Sul versante europeo, poi, va ricordato che tra i compiti fondamentali del SEBC rientra il “detenere e gestire le riserve ufficiali in valuta estera degli Stati membri” (TFUE, art. 127, par. 2), formula che, al netto delle discussioni definitorie, fotografa un punto essenziale: le riserve ufficiali non sono un magazzino fiscale, ma un segmento della funzione di banca centrale in un sistema unitario.
5. Conseguenze dei vincoli sulla monetizzazione dell’oro
Una politica che pretendesse di “monetizzare” l’oro per esigenze di bilancio, oltre a porsi in tensione con il divieto di finanziamento monetario (TFUE, art. 123) e con l’indipendenza (TFUE, art. 130), aprirebbe un fronte di frizione istituzionale e reputazionale che i mercati e i partner non valutano con categorie emotive, ma con categorie di rischio giuridico e politico, perché la credibilità di un ordinamento finanziario dipende dalla tenuta delle sue regole, e la tentazione di trasformare una riserva in liquidità pubblica è letta come segnale di instabilità, non come atto di “giustizia popolare”.

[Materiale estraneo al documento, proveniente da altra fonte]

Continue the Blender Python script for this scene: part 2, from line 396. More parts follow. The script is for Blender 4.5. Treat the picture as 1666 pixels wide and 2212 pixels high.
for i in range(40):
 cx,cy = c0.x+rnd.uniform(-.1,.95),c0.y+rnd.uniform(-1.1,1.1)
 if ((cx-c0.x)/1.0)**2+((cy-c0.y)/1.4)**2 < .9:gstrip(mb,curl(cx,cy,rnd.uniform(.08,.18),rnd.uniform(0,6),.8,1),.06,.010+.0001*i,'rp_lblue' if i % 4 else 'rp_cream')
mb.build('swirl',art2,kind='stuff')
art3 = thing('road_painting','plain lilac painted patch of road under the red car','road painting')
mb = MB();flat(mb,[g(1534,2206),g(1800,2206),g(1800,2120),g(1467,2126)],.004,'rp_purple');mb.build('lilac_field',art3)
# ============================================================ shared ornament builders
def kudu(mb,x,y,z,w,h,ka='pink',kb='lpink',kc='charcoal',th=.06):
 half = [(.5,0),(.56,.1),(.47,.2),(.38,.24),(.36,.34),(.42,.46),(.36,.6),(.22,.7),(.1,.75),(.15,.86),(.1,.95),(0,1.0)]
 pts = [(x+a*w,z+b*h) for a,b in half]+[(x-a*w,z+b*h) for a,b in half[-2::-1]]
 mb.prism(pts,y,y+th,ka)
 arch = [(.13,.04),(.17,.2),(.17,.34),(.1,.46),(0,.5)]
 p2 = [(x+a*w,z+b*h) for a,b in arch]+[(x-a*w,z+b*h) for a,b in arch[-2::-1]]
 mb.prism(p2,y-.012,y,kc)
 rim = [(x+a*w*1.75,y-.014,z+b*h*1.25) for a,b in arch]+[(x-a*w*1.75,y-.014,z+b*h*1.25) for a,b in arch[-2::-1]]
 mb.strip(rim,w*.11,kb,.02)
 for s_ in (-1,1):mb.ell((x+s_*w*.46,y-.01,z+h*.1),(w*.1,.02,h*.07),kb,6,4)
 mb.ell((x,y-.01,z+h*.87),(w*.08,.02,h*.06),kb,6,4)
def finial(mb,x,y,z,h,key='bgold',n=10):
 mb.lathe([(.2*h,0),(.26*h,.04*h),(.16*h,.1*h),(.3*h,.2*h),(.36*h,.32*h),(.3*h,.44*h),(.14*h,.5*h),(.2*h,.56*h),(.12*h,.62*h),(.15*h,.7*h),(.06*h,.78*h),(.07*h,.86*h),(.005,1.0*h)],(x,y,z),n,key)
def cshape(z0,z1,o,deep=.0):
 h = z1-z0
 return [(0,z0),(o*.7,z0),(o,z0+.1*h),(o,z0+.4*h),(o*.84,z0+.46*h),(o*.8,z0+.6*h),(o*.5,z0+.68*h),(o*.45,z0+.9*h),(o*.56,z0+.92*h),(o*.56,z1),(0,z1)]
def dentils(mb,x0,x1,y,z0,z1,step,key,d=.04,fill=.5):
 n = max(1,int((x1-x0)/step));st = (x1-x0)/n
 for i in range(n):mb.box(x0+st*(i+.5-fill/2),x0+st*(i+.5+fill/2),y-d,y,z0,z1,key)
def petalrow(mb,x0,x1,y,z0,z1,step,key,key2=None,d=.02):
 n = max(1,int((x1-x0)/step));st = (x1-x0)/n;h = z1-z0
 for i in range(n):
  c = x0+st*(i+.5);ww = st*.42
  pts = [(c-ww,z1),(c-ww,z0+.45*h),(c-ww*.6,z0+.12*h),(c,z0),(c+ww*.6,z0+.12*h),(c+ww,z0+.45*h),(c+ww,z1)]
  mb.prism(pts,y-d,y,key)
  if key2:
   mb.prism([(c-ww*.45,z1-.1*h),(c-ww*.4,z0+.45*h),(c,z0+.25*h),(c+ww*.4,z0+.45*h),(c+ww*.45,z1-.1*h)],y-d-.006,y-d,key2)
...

6. Diritto internazionale dell’economia
In una prospettiva di diritto internazionale dell’economia, la questione è ancora più semplice di quanto la propaganda faccia credere: le riserve delle banche centrali sono parte del linguaggio della stabilità nei rapporti finanziari globali, e il loro trattamento si intreccia con regole, prassi e reazioni che non dipendono dalla buona fede soggettiva di chi proclama “è nostro”, ma dall’affidabilità oggettiva del Paese nel rispettare i propri impegni e il proprio assetto istituzionale; proprio l’esperienza contemporanea delle misure restrittive e dei congelamenti di attività mostra che il sistema economico internazionale risponde in modo immediato quando percepisce condotte che alterano unilateralmente l’ordinato funzionamento delle istituzioni finanziarie: è un terreno in cui la sovranità non è un talismano, ma un equilibrio tra potere e responsabilità, e quel che si guadagna in consenso interno può essere pagato in costo esterno, sotto forma di sfiducia, premio per il rischio, irrigidimento dei canali finanziari.
7. Conclusione
Alla fine, il punto non è negare che l’oro appartenga, in senso lato, alla sfera pubblica e all’interesse collettivo, ma ricordare che nel diritto moderno la domanda vera non è “di chi è”, bensì “chi può disporne, come, per quali fini, e con quali limiti”, perché la disponibilità giuridica è funzione dell’assetto costituzionale ed europeo, e se si vuole cambiare quell’assetto bisogna dirlo apertamente, assumendosi l’onere di un percorso che incide su Costituzione e Trattati, non promettendo scorciatoie contabili; finché si resta dentro quel quadro, sostenere che basti affermare “oro del popolo” per convertirlo in copertura del bilancio equivale a scambiare il diritto per un atto di fede, dimenticando che i vincoli esistono proprio per impedire che le riserve monetarie diventino l’ennesimo strumento di spesa politica immediata (Cost., art. 81; Cost., art. 117; TFUE, artt. 123 e 130).